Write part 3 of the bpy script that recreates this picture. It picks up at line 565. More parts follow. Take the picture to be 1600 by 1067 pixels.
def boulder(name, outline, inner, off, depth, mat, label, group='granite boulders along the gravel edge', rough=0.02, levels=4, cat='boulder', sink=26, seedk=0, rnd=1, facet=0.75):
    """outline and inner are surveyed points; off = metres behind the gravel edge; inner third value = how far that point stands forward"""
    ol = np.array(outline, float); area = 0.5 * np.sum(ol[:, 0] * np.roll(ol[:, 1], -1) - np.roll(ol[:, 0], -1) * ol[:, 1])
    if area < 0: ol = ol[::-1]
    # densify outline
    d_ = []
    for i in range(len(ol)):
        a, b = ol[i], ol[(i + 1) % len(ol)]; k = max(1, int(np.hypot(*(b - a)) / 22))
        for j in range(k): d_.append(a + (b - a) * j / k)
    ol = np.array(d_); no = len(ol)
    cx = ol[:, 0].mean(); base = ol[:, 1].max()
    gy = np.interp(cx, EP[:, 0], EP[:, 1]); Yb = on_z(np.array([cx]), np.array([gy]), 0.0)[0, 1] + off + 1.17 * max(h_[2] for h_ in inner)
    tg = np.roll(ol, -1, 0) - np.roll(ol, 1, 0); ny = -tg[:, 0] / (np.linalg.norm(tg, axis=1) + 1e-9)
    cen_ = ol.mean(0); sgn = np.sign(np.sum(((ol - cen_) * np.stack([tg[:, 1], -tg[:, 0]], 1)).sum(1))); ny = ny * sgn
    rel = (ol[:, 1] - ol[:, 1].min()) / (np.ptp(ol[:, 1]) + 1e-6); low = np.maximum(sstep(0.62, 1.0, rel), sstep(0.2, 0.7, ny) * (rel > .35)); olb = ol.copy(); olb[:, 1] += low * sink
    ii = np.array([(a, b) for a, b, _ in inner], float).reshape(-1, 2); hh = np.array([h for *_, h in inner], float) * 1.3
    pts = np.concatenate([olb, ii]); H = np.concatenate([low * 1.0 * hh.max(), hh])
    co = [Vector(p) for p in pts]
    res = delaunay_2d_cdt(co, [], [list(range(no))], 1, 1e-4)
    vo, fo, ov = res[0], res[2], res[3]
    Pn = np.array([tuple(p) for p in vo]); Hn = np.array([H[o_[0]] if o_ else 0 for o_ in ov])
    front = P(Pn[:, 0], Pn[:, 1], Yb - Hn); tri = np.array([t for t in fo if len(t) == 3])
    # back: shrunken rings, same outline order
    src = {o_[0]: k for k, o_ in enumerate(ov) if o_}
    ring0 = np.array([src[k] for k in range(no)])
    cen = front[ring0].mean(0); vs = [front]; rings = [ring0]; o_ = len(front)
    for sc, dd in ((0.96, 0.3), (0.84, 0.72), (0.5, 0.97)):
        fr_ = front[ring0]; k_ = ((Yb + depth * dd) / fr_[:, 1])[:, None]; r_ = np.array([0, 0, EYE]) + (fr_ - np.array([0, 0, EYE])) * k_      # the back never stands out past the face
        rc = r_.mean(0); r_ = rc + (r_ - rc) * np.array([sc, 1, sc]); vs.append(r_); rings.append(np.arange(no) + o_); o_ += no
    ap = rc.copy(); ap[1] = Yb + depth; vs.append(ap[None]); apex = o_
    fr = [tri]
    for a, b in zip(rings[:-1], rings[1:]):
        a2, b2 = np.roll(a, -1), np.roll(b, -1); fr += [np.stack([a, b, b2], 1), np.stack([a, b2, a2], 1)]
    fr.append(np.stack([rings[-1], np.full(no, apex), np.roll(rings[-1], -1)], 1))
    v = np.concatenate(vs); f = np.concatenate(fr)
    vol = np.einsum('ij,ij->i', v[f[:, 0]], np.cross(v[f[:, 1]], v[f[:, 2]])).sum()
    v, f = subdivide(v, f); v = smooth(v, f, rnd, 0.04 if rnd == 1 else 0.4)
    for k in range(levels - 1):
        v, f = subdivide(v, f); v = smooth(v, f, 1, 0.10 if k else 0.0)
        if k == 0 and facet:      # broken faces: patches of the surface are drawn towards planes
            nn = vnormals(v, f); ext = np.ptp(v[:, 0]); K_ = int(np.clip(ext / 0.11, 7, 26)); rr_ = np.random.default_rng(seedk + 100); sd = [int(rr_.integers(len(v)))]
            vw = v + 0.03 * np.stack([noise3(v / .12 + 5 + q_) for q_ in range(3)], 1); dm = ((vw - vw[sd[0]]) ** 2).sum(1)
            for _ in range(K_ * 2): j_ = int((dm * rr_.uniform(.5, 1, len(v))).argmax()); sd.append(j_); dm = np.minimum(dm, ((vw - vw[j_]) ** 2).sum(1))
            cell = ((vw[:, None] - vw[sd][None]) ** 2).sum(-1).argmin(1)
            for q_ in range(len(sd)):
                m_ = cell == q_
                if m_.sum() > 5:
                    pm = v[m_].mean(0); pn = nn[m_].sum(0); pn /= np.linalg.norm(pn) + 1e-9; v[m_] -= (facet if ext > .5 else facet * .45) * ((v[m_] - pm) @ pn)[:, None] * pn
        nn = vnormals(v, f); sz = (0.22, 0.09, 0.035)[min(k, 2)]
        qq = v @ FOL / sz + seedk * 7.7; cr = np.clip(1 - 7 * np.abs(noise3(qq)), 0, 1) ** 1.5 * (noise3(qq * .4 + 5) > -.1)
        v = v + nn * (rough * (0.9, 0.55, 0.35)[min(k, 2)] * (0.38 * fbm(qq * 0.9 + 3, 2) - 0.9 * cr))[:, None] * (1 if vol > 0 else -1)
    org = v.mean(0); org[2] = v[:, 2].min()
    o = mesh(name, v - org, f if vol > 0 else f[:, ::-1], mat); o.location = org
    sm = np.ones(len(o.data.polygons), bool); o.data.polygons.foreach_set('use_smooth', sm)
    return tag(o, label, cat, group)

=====

*Written task:* Extract every line above exactly as it stands.

*Exercise response:*
Write part 3 of the bpy script that recreates this picture. It picks up at line 565. More parts follow. Take the picture to be 1600 by 1067 pixels.
def boulder(name, outline, inner, off, depth, mat, label, group='granite boulders along the gravel edge', rough=0.02, levels=4, cat='boulder', sink=26, seedk=0, rnd=1, facet=0.75):
    """outline and inner are surveyed points; off = metres behind the gravel edge; inner third value = how far that point stands forward"""
    ol = np.array(outline, float); area = 0.5 * np.sum(ol[:, 0] * np.roll(ol[:, 1], -1) - np.roll(ol[:, 0], -1) * ol[:, 1])
    if area < 0: ol = ol[::-1]
    # densify outline
    d_ = []
    for i in range(len(ol)):
        a, b = ol[i], ol[(i + 1) % len(ol)]; k = max(1, int(np.hypot(*(b - a)) / 22))
        for j in range(k): d_.append(a + (b - a) * j / k)
    ol = np.array(d_); no = len(ol)
    cx = ol[:, 0].mean(); base = ol[:, 1].max()
    gy = np.interp(cx, EP[:, 0], EP[:, 1]); Yb = on_z(np.array([cx]), np.array([gy]), 0.0)[0, 1] + off + 1.17 * max(h_[2] for h_ in inner)
    tg = np.roll(ol, -1, 0) - np.roll(ol, 1, 0); ny = -tg[:, 0] / (np.linalg.norm(tg, axis=1) + 1e-9)
    cen_ = ol.mean(0); sgn = np.sign(np.sum(((ol - cen_) * np.stack([tg[:, 1], -tg[:, 0]], 1)).sum(1))); ny = ny * sgn
    rel = (ol[:, 1] - ol[:, 1].min()) / (np.ptp(ol[:, 1]) + 1e-6); low = np.maximum(sstep(0.62, 1.0, rel), sstep(0.2, 0.7, ny) * (rel > .35)); olb = ol.copy(); olb[:, 1] += low * sink
    ii = np.array([(a, b) for a, b, _ in inner], float).reshape(-1, 2); hh = np.array([h for *_, h in inner], float) * 1.3
    pts = np.concatenate([olb, ii]); H = np.concatenate([low * 1.0 * hh.max(), hh])
    co = [Vector(p) for p in pts]
    res = delaunay_2d_cdt(co, [], [list(range(no))], 1, 1e-4)
    vo, fo, ov = res[0], res[2], res[3]
    Pn = np.array([tuple(p) for p in vo]); Hn = np.array([H[o_[0]] if o_ else 0 for o_ in ov])
    front = P(Pn[:, 0], Pn[:, 1], Yb - Hn); tri = np.array([t for t in fo if len(t) == 3])
    # back: shrunken rings, same outline order
    src = {o_[0]: k for k, o_ in enumerate(ov) if o_}
    ring0 = np.array([src[k] for k in range(no)])
    cen = front[ring0].mean(0); vs = [front]; rings = [ring0]; o_ = len(front)
    for sc, dd in ((0.96, 0.3), (0.84, 0.72), (0.5, 0.97)):
        fr_ = front[ring0]; k_ = ((Yb + depth * dd) / fr_[:, 1])[:, None]; r_ = np.array([0, 0, EYE]) + (fr_ - np.array([0, 0, EYE])) * k_      # the back never stands out past the face
        rc = r_.mean(0); r_ = rc + (r_ - rc) * np.array([sc, 1, sc]); vs.append(r_); rings.append(np.arange(no) + o_); o_ += no
    ap = rc.copy(); ap[1] = Yb + depth; vs.append(ap[None]); apex = o_
    fr = [tri]
    for a, b in zip(rings[:-1], rings[1:]):
        a2, b2 = np.roll(a, -1), np.roll(b, -1); fr += [np.stack([a, b, b2], 1), np.stack([a, b2, a2], 1)]
    fr.append(np.stack([rings[-1], np.full(no, apex), np.roll(rings[-1], -1)], 1))
    v = np.concatenate(vs); f = np.concatenate(fr)
    vol = np.einsum('ij,ij->i', v[f[:, 0]], np.cross(v[f[:, 1]], v[f[:, 2]])).sum()
    v, f = subdivide(v, f); v = smooth(v, f, rnd, 0.04 if rnd == 1 else 0.4)
    for k in range(levels - 1):
        v, f = subdivide(v, f); v = smooth(v, f, 1, 0.10 if k else 0.0)
        if k == 0 and facet:      # broken faces: patches of the surface are drawn towards planes
            nn = vnormals(v, f); ext = np.ptp(v[:, 0]); K_ = int(np.clip(ext / 0.11, 7, 26)); rr_ = np.random.default_rng(seedk + 100); sd = [int(rr_.integers(len(v)))]
            vw = v + 0.03 * np.stack([noise3(v / .12 + 5 + q_) for q_ in range(3)], 1); dm = ((vw - vw[sd[0]]) ** 2).sum(1)
            for _ in range(K_ * 2): j_ = int((dm * rr_.uniform(.5, 1, len(v))).argmax()); sd.append(j_); dm = np.minimum(dm, ((vw - vw[j_]) ** 2).sum(1))
            cell = ((vw[:, None] - vw[sd][None]) ** 2).sum(-1).argmin(1)
            for q_ in range(len(sd)):
                m_ = cell == q_
                if m_.sum() > 5:
                    pm = v[m_].mean(0); pn = nn[m_].sum(0); pn /= np.linalg.norm(pn) + 1e-9; v[m_] -= (facet if ext > .5 else facet * .45) * ((v[m_] - pm) @ pn)[:, None] * pn
        nn = vnormals(v, f); sz = (0.22, 0.09, 0.035)[min(k, 2)]
        qq = v @ FOL / sz + seedk * 7.7; cr = np.clip(1 - 7 * np.abs(noise3(qq)), 0, 1) ** 1.5 * (noise3(qq * .4 + 5) > -.1)
        v = v + nn * (rough * (0.9, 0.55, 0.35)[min(k, 2)] * (0.38 * fbm(qq * 0.9 + 3, 2) - 0.9 * cr))[:, None] * (1 if vol > 0 else -1)
    org = v.mean(0); org[2] = v[:, 2].min()
    o = mesh(name, v - org, f if vol > 0 else f[:, ::-1], mat); o.location = org
    sm = np.ones(len(o.data.polygons), bool); o.data.polygons.foreach_set('use_smooth', sm)
    return tag(o, label, cat, group)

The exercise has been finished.